Les livres

► Assise : Une rencontre inattendue

► Debout-payé



Livres 71 1Assise

Une rencontre inattendue

de François Cheng

Albin Michel, 2014, 9,50 euros.


Petit par le volume, tout juste 51 pages, ce texte est grand et fort par son contenu. François Cheng y livre une étonnante expérience spirituelle et culturelle. Venu de la Chine dont il a conservé la mémoire culturelle ancestrale, il retrouve, dans la géographie du pays d’Assise, une connivence avec le langage de la terre et de la pierre, “le rapport fécond que l’homme se doit d’entretenir avec la terre. La vue de ce haut lieu réveilla en moi la réminiscence de la tradition du feng shui, la géomancie chinoise : un site exceptionnel est censé avoir le pouvoir de propulser l’homme vers le règne supérieur de l’esprit.

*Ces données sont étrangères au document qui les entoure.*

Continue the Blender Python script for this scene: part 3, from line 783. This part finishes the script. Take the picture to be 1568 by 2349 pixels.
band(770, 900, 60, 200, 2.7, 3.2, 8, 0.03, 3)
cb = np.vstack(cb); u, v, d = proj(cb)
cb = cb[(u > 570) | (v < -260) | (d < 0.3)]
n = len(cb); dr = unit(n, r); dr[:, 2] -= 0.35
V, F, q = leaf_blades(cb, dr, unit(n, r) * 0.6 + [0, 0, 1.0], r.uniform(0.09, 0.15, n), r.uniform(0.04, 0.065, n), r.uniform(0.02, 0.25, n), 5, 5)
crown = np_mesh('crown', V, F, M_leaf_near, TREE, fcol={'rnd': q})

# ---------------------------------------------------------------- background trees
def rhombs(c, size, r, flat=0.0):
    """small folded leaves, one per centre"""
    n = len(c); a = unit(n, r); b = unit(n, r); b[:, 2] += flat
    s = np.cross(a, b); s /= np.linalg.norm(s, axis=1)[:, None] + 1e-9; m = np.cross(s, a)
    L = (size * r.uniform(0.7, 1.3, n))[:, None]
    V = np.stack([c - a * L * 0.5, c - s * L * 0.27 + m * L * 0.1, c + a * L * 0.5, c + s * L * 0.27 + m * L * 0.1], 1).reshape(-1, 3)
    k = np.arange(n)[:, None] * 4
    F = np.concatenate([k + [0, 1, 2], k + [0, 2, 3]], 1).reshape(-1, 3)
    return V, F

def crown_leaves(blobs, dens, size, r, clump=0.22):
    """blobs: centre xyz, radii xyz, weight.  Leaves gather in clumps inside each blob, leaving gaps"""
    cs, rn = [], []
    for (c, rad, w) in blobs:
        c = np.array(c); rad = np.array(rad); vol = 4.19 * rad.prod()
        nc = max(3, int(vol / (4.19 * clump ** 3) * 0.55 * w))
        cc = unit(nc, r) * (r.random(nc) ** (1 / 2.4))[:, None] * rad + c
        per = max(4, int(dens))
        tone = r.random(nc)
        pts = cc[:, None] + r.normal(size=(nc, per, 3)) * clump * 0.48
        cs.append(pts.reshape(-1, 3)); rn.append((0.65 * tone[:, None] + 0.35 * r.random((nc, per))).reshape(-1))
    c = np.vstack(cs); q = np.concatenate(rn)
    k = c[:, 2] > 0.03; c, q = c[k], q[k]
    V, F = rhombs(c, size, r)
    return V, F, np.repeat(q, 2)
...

Et je vis combien le site d’Assise qui se déployait devant mes yeux était marqué d’un signe faste”.

C’est donc d’abord à travers le lieu que François Cheng découvre le “FrèreUniversel” et il ne cesse d’approfondir, à travers les paysages, la connaissance et l’approche de François. Nous sommes loin des “Fioretti” et plus proches, pourtant, de celui qui fut l’un des grands poètes mystiques de l’Occident, en même temps qu’un grand maître dans le cheminement douloureux et joyeux vers l’accomplissement, l’épanouissement de l’être total dans le Christ.

Une méditation vivifiante, loin des clichés et pleine d’humanité, dans la lumière d’un lieu habité par l’Esprit, tout autant aujourd’hui qu’au XIIIe siècle. Le petit opuscule se termine par le Cantique des Créatures, et c’est un grand bonheur de retrouver ce poème qui a traversé les siècles en gardant sa fraîcheur et sa ferveur.

Andrée Penot



Livres 71 2Debout-payé

de Gauz

Le nouvel Attila, 170 pages,

17 euros.

 

Un roman, mais bien davantage qu’un roman : un chant, une histoire politique, une satire. Des choses vues et entendues par l’un de ces vigiles africains, comme nous les avons tous rencontrés à l’entrée des magasins. C’est bien connu, “les Noirs sont costauds, les Noirs sont grands, les Noirs sont obéissants, les Noirs font peur”, mais ceci n’est qu’un ramassis de clichés qui sommeillent dans la tête des Blancs chargés du recrutement, même s’il y a aussi des Noirs dans les équipes qui recrutent.

Gauz, Ivoirien doué, est venu à Paris faire des études de vétérinaire, avec une bourse et un visa touristique qu’il n’a pu transformer en visa étudiant. Le voilà étudiant sans-papiers contraint à devenir vigile pour survivre. Au travers du parcours d’Ossiri l’Ivoirien, le héros de son roman, c’est le regard aigu d’un vigile à qui à l’embauche, on a remis un sac contenant un pantalon noir, une veste noire, une cravate noire ou blanche et un emploi du temps mensuel indiquant heures et lieux de travail. Pas aussi facile que ça en a l’air. Rester debout toute la journée, répéter l’exploit de l’ennui jusqu’à être payé à la fin du mois. “Debout. Payé.” Pour tenir, il faut observer. Ce qu’a fait Ossiri lorsqu’il travaillait au Camaïeu de Bastille et au Sephora des Champs-Elysées. Une moisson captivante de choses vues et entendues, mettant en lumière les travers, les différences et les souffrances africaines. Mais c’est aussi une satire des dérives du monde marchand contemporain. En quatre pages de conclusion, Gauz raconte son étonnant itinéraire d’auteur, photographe de mode, reporter,réalisateur, consultant à l’OIF (francophonie), jardinier et artiste engagé au côté d’altermondialistes.